Il re fece imprigionare il M. in malsane prigioni, con il figlio Giovan Battista, e gli confiscò tutti i feudi, le città e le fortezze. Secondo Corio, la punizione riservata al M. «dette gran pavento» agli altri baroni ribelli (p. 1369). Ferdinando fece condurre ad Aversa la moglie e le figlie del M. e assegnò loro una prebenda di 3000 ducati annui. Poi Eleonora ottenne dal fratello il permesso di vivere a Capua, nel castello delle Pietre. Il 10 luglio 1482 Ferdinando vendette per 12.000 ducati la città di Alife e le terre di Mondragone, Santangelo e Raviscanina al cavaliere Pasquasio Diasgarlon, castellano del Castelnuovo. La città di Sessa fu affidata a un viceré fino al 1495, quando giunse a Napoli Carlo VIII di Francia e il figlio del M. fu liberato. Commines e Della Marra affermano che il M. rimase in prigione fino alla morte di Ferdinando I (25 genn. 1494).
Salito al trono di Napoli, Alfonso II d’Aragona fece trasferire il M. a Ischia insieme con altri prigionieri e lo fece uccidere con un colpo di mazza sul capo da un moro che subito dopo fu liberato. Per altri, il M. morì in prigione di morte naturale nel 1489.
Il re fece imprimere nella moneta d’argento detta armellina, del valore di mezzo carlino, un ermellino circondato dal fango, per ricordare l’ingratitudine del M., perché l’ermellino preferisce morire di fame e di sete nella tana piuttosto che sporcarsi, quando i cacciatori otturano la tana col fango per catturarlo. Per altri nel 1465 Ferdinando I fondò l’Ordine dell’Armellino, con il motto «Malo moriri, quam faedari», per ricordare la sua clemenza verso il M., tenuto prigioniero e non ucciso, sebbene avesse attentato alla vita del re. Volpicella ritiene infondata la notizia, poiché i motti impressi sul collare dei cavalieri dell’Ordine dell’Armellino e sulle monete sono «Decorum» e «Serena omnia».
Dalla moglie Eleonora il M. ebbe Giovan Battista, Covella, Caterina, Margherita e Maria. Il progettato matrimonio tra la figlia di Ferdinando I e Giovan Battista andò a monte e il papa sciolse i promessi sposi da ogni obbligo poiché consanguinei, così Beatrice poté sposare Mattia Corvino, re d’Ungheria. Giovan Battista uscì di prigione nel 1495 e sposò Franceschella Lentini.
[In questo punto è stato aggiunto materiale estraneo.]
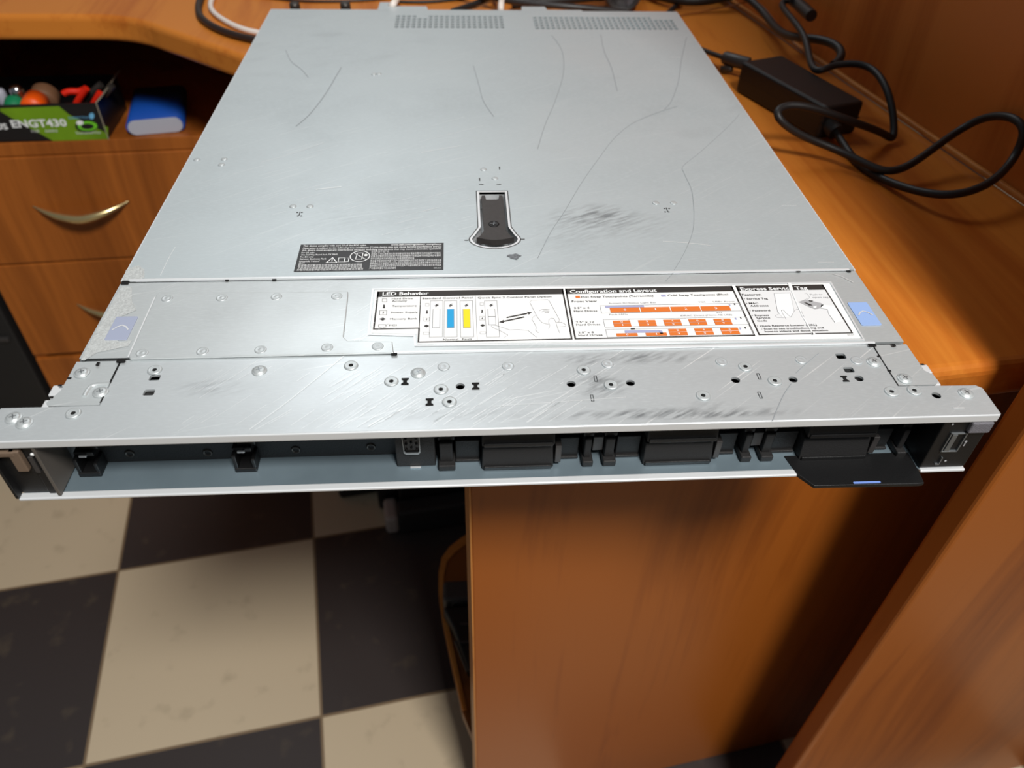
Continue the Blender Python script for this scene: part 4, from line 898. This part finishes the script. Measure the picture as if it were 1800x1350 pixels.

Ferdinando I fece sposare Covella con Costanzo Sforza, figlio di Alessandro, principe di Pesaro; Caterina con Antonio Della Rovere, conte di Sora e d’Arpino, nipote di papa Sisto IV; Margherita con Leonardo de Tocco, despota di Larta, duca di Leucade e conte di Cefalonia; Maria con Antonio Piccolomini, duca di Amalfi e conte di Celano, vedovo di una figlia naturale di Ferdinando.